東日本大震災からの教訓(その6)-注目を浴びる事業継続計画(BCP)

 東日本大震災の後、中小企業におけるBCP(事業継続計画)が注目されています。新聞等でも、「大学や商工会議所、金融機関などが連携し、中小企業のBCP策定を支援する動きが加速している」と紹介しています。

東北大震災

例えば、東日本大震災では、写真の様な大きな災害に遭った企業が続出しました。BCPとは、会社を倒産させるのではなく、事業を継続できるように、事前に人・物・金について計画しておくということの様です。

 下図はBCPを説明するのに良く使われる図です。BCPが作成されていないと廃業に追い込まれますが、BCPが存在すると、数週間後に復興を開始し、数か月後には被害を受ける前にまで復帰するというものです。

BCP導入効果

 ところで、従来から良く似たものに防災計画があります。この防災計画とBCPとの違いは一体何なのでしょうか。両者の定義を身比べてみると、BCP計画は、「人命を守る」「会社・事業を守る」点は防災計画と同じです。ただBCPが防災計画と異なる点は、「会社としての社会的責任を果たす」という企業としての責任、更には、「地域を守る」という地域の一員としての責任が追加されている点です。

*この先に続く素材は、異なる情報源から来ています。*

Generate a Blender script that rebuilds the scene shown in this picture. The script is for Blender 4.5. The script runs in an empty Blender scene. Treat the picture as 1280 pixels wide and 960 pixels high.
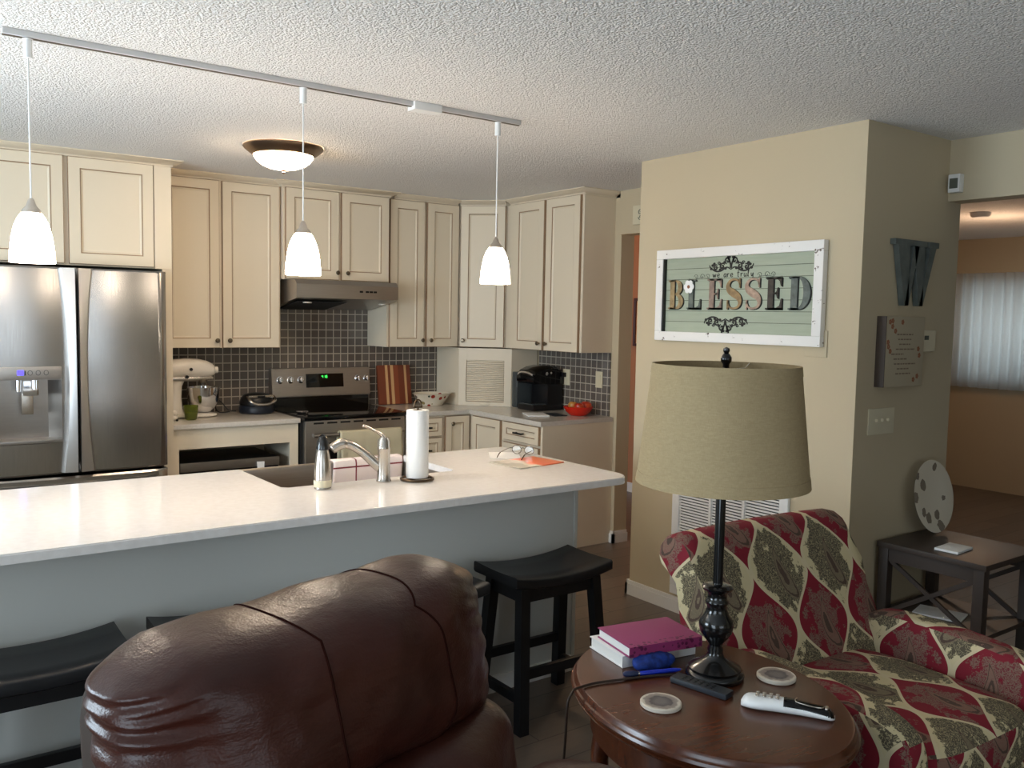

 このように、中小企業にとって頼りになりそうなBCPですが、BCP策定において何にポイントを置いて作成すべきかを見てみますと、次の4つがポイントのようです。
1つ目は、人命と絡んで、避難場所、避難ルートの確保
2つ目は、人命と絡んで、緊急連絡網と連絡手段の確保
3つ目は、事業と絡んで、生命線となっている部門または工場の再興
4つ目は、事業と絡んで、人・物・金の代替戦略の立案
ということでしょうか。すなわち、まずは人の人命を助ける手立てを考え、次に会社の復興を如何に速く進めるかということを考えましょうということです。

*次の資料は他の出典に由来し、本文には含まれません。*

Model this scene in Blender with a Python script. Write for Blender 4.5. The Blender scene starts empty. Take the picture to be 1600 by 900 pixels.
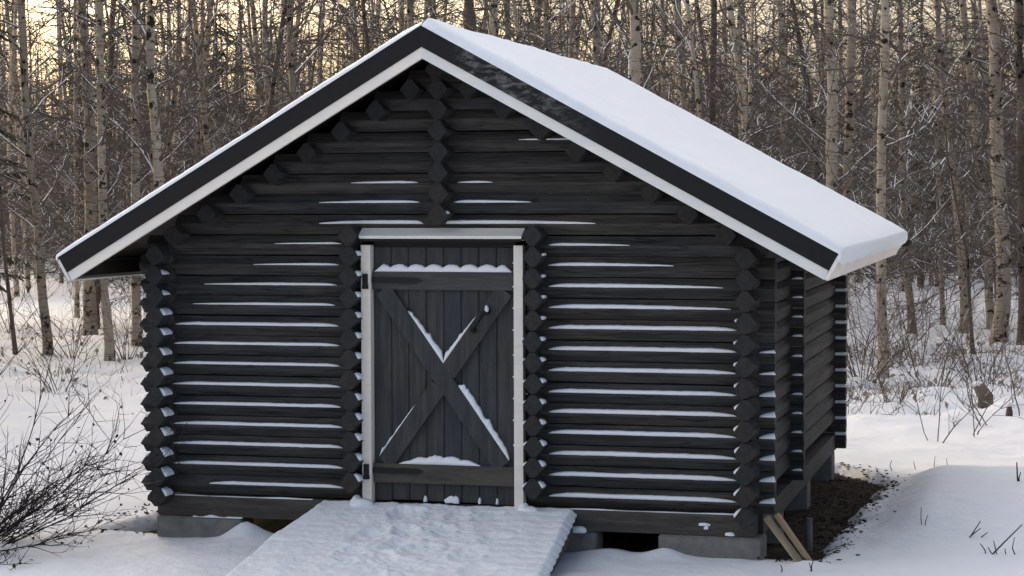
import bpy, bmesh, math, random
from mathutils import Vector, Matrix, noise
R = math.radians
sc = bpy.context.scene
col = sc.collection

# ------------------------------------------------------------------ camera
YAW, PITCH, ROLL, FPX = 0.254883, 0.0446, -0.00322, 3246.0
fwd = Vector((-math.sin(YAW)*math.cos(PITCH), math.cos(YAW)*math.cos(PITCH), -math.sin(PITCH)))
rt = Vector((math.cos(YAW), math.sin(YAW), 0))
up = rt.cross(fwd)
r2 = rt*math.cos(ROLL) + up*math.sin(ROLL)
u2 = -rt*math.sin(ROLL) + up*math.cos(ROLL)
CAM = Vector((3.269, -11.046, 1.658))
cd = bpy.data.cameras.new('camera')
cam = bpy.data.objects.new('camera', cd); col.objects.link(cam)
m = Matrix((r2, u2, -fwd)).transposed().to_4x4(); m.translation = CAM
cam.matrix_world = m
cd.sensor_width = 36.0; cd.lens = 36.0*FPX/1600.0; cd.clip_end = 2000
sc.camera = cam

# ------------------------------------------------------------------ light
SUN_EL, SUN_AZ = R(16), R(-54)          # azimuth measured from +Y towards +X
w = bpy.data.worlds.new('World'); sc.world = w; w.use_nodes = True
nt = w.node_tree; bg = nt.nodes['Background']
sky = nt.nodes.new('ShaderNodeTexSky'); sky.sky_type = 'NISHITA'; sky.sun_disc = False
sky.sun_elevation = SUN_EL; sky.sun_rotation = SUN_AZ
sky.air_density = 0.72; sky.dust_density = 7.0; sky.ozone_density = 0.0
nt.links.new(sky.outputs[0], bg.inputs[0]); bg.inputs[1].default_value = 0.15
sl = bpy.data.lights.new('sun', 'SUN'); sl.energy = 1.5; sl.angle = R(180); sl.color = (1.0, 0.955, 0.90)
so = bpy.data.objects.new('sun', sl); col.objects.link(so)
sd = Vector((math.sin(SUN_AZ)*math.cos(SUN_EL), math.cos(SUN_AZ)*math.cos(SUN_EL), math.sin(SUN_EL)))
so.rotation_euler = sd.to_track_quat('Z', 'Y').to_euler(); so.location = sd*60
sc.view_settings.view_transform = 'Standard'; sc.view_settings.look = 'None'
sc.view_settings.gamma = 1.0; sc.view_settings.use_curve_mapping = False
sc.view_settings.exposure = 1.14

# ------------------------------------------------------------------ materials
def mat(name, color, rough=0.8, spec=0.3):
    mt = bpy.data.materials.new(name); mt.use_nodes = True
    b = mt.node_tree.nodes['Principled BSDF']
    b.inputs['Base Color'].default_value = (*color, 1); b.inputs['Roughness'].default_value = rough
    b.inputs['Specular IOR Level'].default_value = spec
    return mt, mt.node_tree, b
def N(nt, t, **k):
    n = nt.nodes.new(t)
    for a, v in k.items(): setattr(n, a, v)
    return n
def coords(nt, scale=(1, 1, 1), which='Object'):
    tc = N(nt, 'ShaderNodeTexCoord'); mp = N(nt, 'ShaderNodeMapping')
    mp.inputs['Scale'].default_value = scale
    nt.links.new(tc.outputs[which], mp.inputs[0])
    oi = N(nt, 'ShaderNodeObjectInfo'); ml = N(nt, 'ShaderNodeMath', operation='MULTIPLY')
    ml.inputs[1].default_value = 37.0; nt.links.new(oi.outputs['Random'], ml.inputs[0])
    ad = N(nt, 'ShaderNodeVectorMath', operation='ADD')
    nt.links.new(mp.outputs[0], ad.inputs[0]); nt.links.new(ml.outputs[0], ad.inputs[1])
    return ad.outputs[0], oi.outputs['Random']
def tex(nt, vec, scale, detail=4, rough=0.55):
    n = N(nt, 'ShaderNodeTexNoise'); n.inputs['Scale'].default_value = scale
    n.inputs['Detail'].default_value = detail; n.inputs['Roughness'].default_value = rough
    nt.links.new(vec, n.inputs['Vector']); return n.outputs['Fac']
def ramp(nt, fac, stops):
    r = N(nt, 'ShaderNodeValToRGB'); e = r.color_ramp.elements
    while len(e) < len(stops): e.new(0.5)
    for i, (p, c) in enumerate(stops):
        e[i].position = p; e[i].color = (*c, 1) if len(c) == 3 else c
    nt.links.new(fac, r.inputs[0]); return r.outputs[0]
def bump(nt, b, fac, dist, strength=1.0):
    n = N(nt, 'ShaderNodeBump'); n.inputs['Distance'].default_value = dist; n.inputs['Strength'].default_value = strength
    nt.links.new(fac, n.inputs['Height']); nt.links.new(n.outputs[0], b.inputs['Normal'])
def mixc(nt, fac, a, b, mode='MIX'):
    n = N(nt, 'ShaderNodeMix', data_type='RGBA', blend_type=mode)
    if hasattr(fac, 'links'): nt.links.new(fac, n.inputs[0])
    else: n.inputs[0].default_value = fac
    for i, v in ((6, a), (7, b)):
        if hasattr(v, 'links'): nt.links.new(v, n.inputs[i])
        else: n.inputs[i].default_value = (*v, 1)
    return n.outputs[2]

def wood(name, c0, c1, stretch, rough=0.75, bd=0.004, scale=1.0, tone=(0.72, 1.15), cracks=False):
    mt, t, b = mat(name, c0, rough, 0.25)
    v, rnd = coords(t, stretch)
    f = tex(t, v, 9*scale, 7, 0.65); g = tex(t, v, 2.2*scale, 3)
    c = ramp(t, f, [(0.3, c0), (0.72, c1)])
    dk = ramp(t, g, [(0.35, (tone[0], tone[0], tone[0]*1.03)), (0.65, (tone[1], tone[1]*.975, tone[1]*.94))])
    c = mixc(t, 1.0, c, dk, 'MULTIPLY')
    hue = ramp(t, rnd, [(0.0, (0.85, 0.9, 0.97)), (0.5, (1, 1, 1)), (1.0, (1.18, 1.08, 1.0))])
    c = mixc(t, 1.0, c, hue, 'MULTIPLY')
    if cracks:
        vc, _ = coords(t, (0.55, 11, 11)); cr = tex(t, vc, 2.4, 2, 0.4)
        c = mixc(t, 1.0, c, ramp(t, cr, [(0.485, (1, 1, 1)), (0.50, (0.18, 0.18, 0.18)), (0.515, (1, 1, 1))]), 'MULTIPLY')
        vf, _ = coords(t, (1.6, 5, 5)); fd = tex(t, vf, 1.3, 5, 0.6)
        c = mixc(t, ramp(t, fd, [(0.56, (0, 0, 0)), (0.72, (0.55, 0.55, 0.55))]), c, (0.075, 0.070, 0.066))
    t.links.new(c, b.inputs['Base Color']); bump(t, b, f, bd, 0.7)
    return mt
M = {}
M['log'] = wood('dark_stained_log', (0.019, 0.020, 0.0215), (0.064, 0.063, 0.061), (0.8, 16, 16), bd=0.006, tone=(0.6, 1.3), cracks=True)
M['log_end'] = wood('dark_log_end', (0.016, 0.017, 0.018), (0.036, 0.036, 0.036), (14, 14, 14), bd=0.003)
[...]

 こんなBCPですが、意外と知られていません。こんなデータがあります。下図に示しますように、東日本大震災の時点でBCP策定済みと答えた大企業は30%となっています。更にその内の63%のみが有効であったと言われており、まだまだその普及率は小さいものです。ましてや、中小企業だけを見ると、BCP策定済みは大企業の半分の13%であり、さらにBCPを知らないと回答している割合の高いことにも驚かされます。

BCP導入状況

 通常、BCPマニュアルというと、よく大企業が作成するような文字が並んで、分厚いマニュアルを想像します。そして、それはただ在るというだけで、誰も読みません。中小企業にBCPマニュアルを普及させるためには、そういうBCPマニュアルでは駄目だと思います。もっと簡易的なもので、会社に持ち帰って活かすことができるもの、これがポイントの様です。

 東海・東南海・南海大地震が、30年以内に87%の確率で起こると言われています。中小企業にとっても、大災害発生時に早期に事業再開できる計画を立てておくことは急務です。自分自身の会社に見合ったBCPマニュアルを作成し、被害を最小限に留めるという様に、自分自身の身は自分で守る以外に道はないようです。皆さんどう思われますか。